Gallup Senior Scientist, Shane Lopez shares volumes of research that show hope matters, hope is a choice, hope can be learned and hope is contagious. Hope relates to academic success, business outcomes, and well-being. How we think about the future is a key determinant of success in school, work. and life. Lopez includes Hope Scales for Youth and Adults in the back of the book to help you create your own study, should you be inspired.
Hope is more than optimism, more than wishing, and more than intelligence. The action element of hope is what sets it apart from other positive thought messages promoted to improve life and circumstances that are often found in many self-improvement books. The combination of history and hope adds up to predictions of success. Past performance alone does not adequately predict future performance. Future focus, can-do spirit, and positive relationships demonstrated by hopeful people are qualities leaders use to select best candidates for a posiiton.
Lopez includes triggers to be aware of that can interfere with hope, including examples of critiques and negative self-talk that can steal our self-determination. He also mentions canaries and gives an example of Van Halen and David Lee Roth's tour manager's contract with venues while at the height of their popularity and power. The entertainers would swing across the stage on a wire connected to waist harnesses and dangle upside down five feet above the stage. A clause in the fifty-three page contract specified under the heading of "munches" to have M&M's with a warning to absolutely include NO BROWN ONES. Rather than being an obvious prima donna excess, it was actually a sign to the manager that if the M&M's had a brown one, the entire stage would need to be rechecked for safety for the performers. An interesting reminder of looking at our critical collaborators, excuse makers, or slow responders to see how we are being supported or not.

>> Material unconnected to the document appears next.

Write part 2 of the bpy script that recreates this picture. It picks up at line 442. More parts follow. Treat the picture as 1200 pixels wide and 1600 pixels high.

Followers need hope. They want the people they serve to meet four psychological needs: compassion, stability, trust, and hope. In return, followers give their commitment, creativity, mutual trust, and engagement. By studying hopeful leaders and talking to their followers, Lopez found that people who want to spread hope and motivate followers need to practice these three tactics:
Create and sustain excitement about the future.
Kock down existing obstacles to goals and do not put up new ones.
Re-establish goals--regoal--when the circumstances demand it.
Lopez believes that it is the central challenge for our educational system today. We have to help students see that school is relevant to the future they want for themselves. We have to teach hope to our children, in and out of the home.
We need to link children's current thinking, effots, and learning to their future lives; teach children specific, multiple pathways to meaningful goals; and conduct community audits to preserve and recruit extra agency for children.
Kids do not care about our institutional goals. They are excited about personal goals that create a promising future for themselves. Lopez suggests mentoring for the future, new-style career days using people who LOVE their jobs (only 1 out of 5 actually do), project-based learning, bridging high school and college.
Go ahead and pick up the book and determine how you become a super-empowered, hopeful individual so that you can model and network with others to become contagious hopeful leaders. For some of you, that is not a super-powered leap but a definite aspect of yourself.